Tetris is the perfect video game. If you asked me what the "best video game of all time" was I would without hesitation say Tetris. It's a game so flawless that it's impossible to think of a single thing about it you could modify that wouldn't fundamentally break it, and make it no longer Tetris.

Tetris Effect understands this, and so it doesn't do anything to the gameplay of Tetris. At Tetris Effect's core is the same old game we've been playing since the Game Boy, and instead of iterating on that, it iterates on the most interesting game in the "franchise," Tetris for the Philip CD-i.

The aesthetic of that game are the reason you've probably heard of it, being essentially a progenitor to the 2010s Vaporwave culture with its Windows XP-type aesthetic and phenomenal soundtrack. Tetris Effect understands that the only thing you can successfully add to Tetris without obstructing what makes it work is that aesthetic, and so it goes all in on that, with one of the most visually and sonically enrapturing experiences in video game history.

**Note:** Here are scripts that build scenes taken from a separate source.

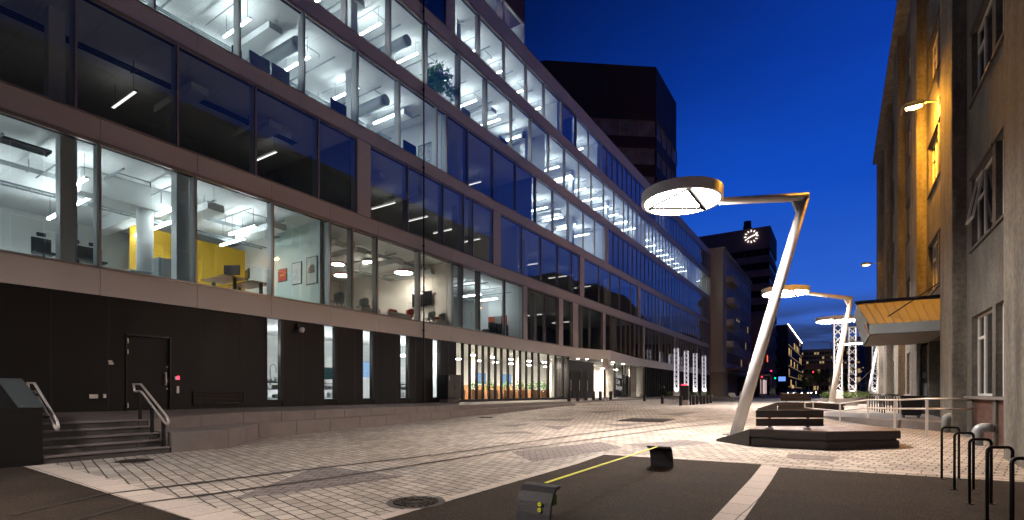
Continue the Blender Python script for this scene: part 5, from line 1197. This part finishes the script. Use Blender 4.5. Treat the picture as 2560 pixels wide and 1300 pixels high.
# ------------------------------------------------------------------ bike hoops on the right
hp = [(1.37, 10.35), (1.39, 9.45), (1.38, 8.41), (1.34, 7.3), (1.3, 6.2)]
def hoop(x, y, label):
    o = thing('bike_hoop', (x, y, gz(y)), label, 'bike stand', 'black bike hoops beside the play court')
    dx, dy = .227, .146; r = .05; H = .81; z = gz(y)
    mb = MB(); pts = [Vector((x, y, z - .02))] + [Vector((x, y, z + H - r))]
    for q in (1, 2, 3): a = q * math.pi / 6; pts.append(Vector((x, y, z + H - r)) + Vector((dx, dy, 0)).normalized() * r * (1 - math.cos(a)) + Vector((0, 0, r * math.sin(a))))
    e_ = Vector((x + dx, y + dy, 0)); u = -Vector((dx, dy, 0)).normalized()
    for q in (3, 2, 1): a = q * math.pi / 6; pts.append(Vector((e_.x, e_.y, z + H - r)) + u * r * (1 - math.cos(a)) + Vector((0, 0, r * math.sin(a))))
    pts += [Vector((e_.x, e_.y, z + H - r)), Vector((e_.x, e_.y, z - .02))]
    mb.tube(pts, .0165, 10); mb.build('tube', 'blackm', o, smooth='a')
    mb = MB(); mb.disc((x, y, 0), .045, z, z + .012, 14); mb.disc((e_.x, e_.y, 0), .045, z, z + .012, 14); mb.build('foot_plate', 'blackm', o) if 0 else None
    for fx, fy in ((x, y), (e_.x, e_.y)): mb = MB(); mb.disc((fx, fy, 0), .045, z, z + .012, 14); mb.build('foot_plate', 'blackm', o)
for (x, y), l in zip(hp, ('farthest black bike hoop of the row by the court', 'second farthest black bike hoop by the court', 'middle black bike hoop of the five by the court', 'second nearest black bike hoop by the court', 'nearest black bike hoop at the corner of the court')): hoop(x, y, l)
# far hoops behind railing
for k in range(8):
    p = W(2168 + k * 6.2, 27 - k * .8); o = thing('bike_hoop', (p.x, p.y, .45), 'dark bike hoop behind the ramp railing, first from the left', 'bike stand', 'bike hoops behind the ramp railing') if k == 0 else dup(o0, (p.x, p.y, .45), label='dark bike hoop behind the ramp railing, %s from the left' % ORD[k])
    if k == 0:
        mb = MB(); mb.tube([(p.x, p.y, .43), (p.x, p.y, 1.2), (p.x + .1, p.y + .04, 1.28), (p.x + .5, p.y + .2, 1.28), (p.x + .6, p.y + .24, 1.2), (p.x + .6, p.y + .24, .43)], .022, 8); mb.build('tube', 'blackm', o); o0 = o

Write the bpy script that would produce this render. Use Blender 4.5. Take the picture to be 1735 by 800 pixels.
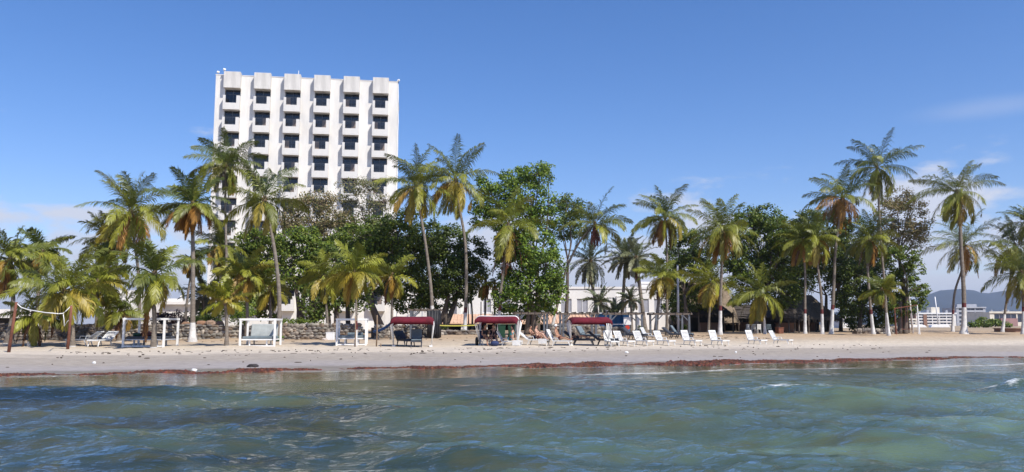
import bpy, math, random
import numpy as np
from mathutils import Vector, Matrix
R = math.radians
for o in list(bpy.data.objects):
    bpy.data.objects.remove(o)
S = bpy.context.scene
C = S.collection

# ------------------------------------------------------------------ camera, sky, sun, exposure
F = 1336.0                      # focal length in pixels of a 1735 px wide picture
EYE = 1.7
PITCH = math.atan(150 / F)
cam = bpy.data.cameras.new('camera')
cam.sensor_width = 36.0
cam.lens = 36.0 * F / 1735.0
cam.clip_start = 0.05
cam.clip_end = 30000
co = bpy.data.objects.new('camera', cam)
C.objects.link(co)
co.location = (0, 0, EYE)
co.rotation_euler = (R(90) + PITCH, 0, 0)
S.camera = co

SUN_EL, SUN_AZ = 50.0, 137.0    # azimuth clockwise from +Y (north); 140 = behind the viewer, to the right
w = bpy.data.worlds.new('World')
S.world = w
w.use_nodes = True
nt = w.node_tree
nt.nodes.clear()
def nd(t, typ, **kw):
    n = t.nodes.new(typ)
    for k, v in kw.items():
        if k.startswith('i_'):
            n.inputs[k[2:].replace('_', ' ')].default_value = v
        else:
            setattr(n, k, v)
    return n
sky = nd(nt, 'ShaderNodeTexSky', sky_type='NISHITA', sun_disc=False, sun_elevation=R(SUN_EL), sun_rotation=R(SUN_AZ),
         air_density=1.0, dust_density=0.05, ozone_density=3.0, altitude=0)
tc = nd(nt, 'ShaderNodeTexCoord')
sep = nd(nt, 'ShaderNodeSeparateXYZ')
nt.links.new(tc.outputs['Generated'], sep.inputs[0])
mp = nd(nt, 'ShaderNodeMapping')
mp.inputs['Scale'].default_value = (4.5, 4.5, 12.0)
nt.links.new(tc.outputs['Generated'], mp.inputs[0])
nz = nd(nt, 'ShaderNodeTexNoise')
nz.inputs['Scale'].default_value = 1.6
nz.inputs['Detail'].default_value = 7
nz.inputs['Roughness'].default_value = 0.55
nt.links.new(mp.outputs[0], nz.inputs['Vector'])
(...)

It turns the benign act of playing Tetris into an experience, a life event, something bigger than you and I.

In VR this is especially notable, as you sit in awe of this monolith that is the Tetris board, surrounded by lotus flowers, or massive whales made of light, or entire New York Skylines, all perfectly scored with satisfying sound design and some of the most seamless gameplay-reactive music since DOOM 2016.

Tetris Effect takes the artful perfection of OG Tetris and brings that artfulness to the forefront, with mindblowing results.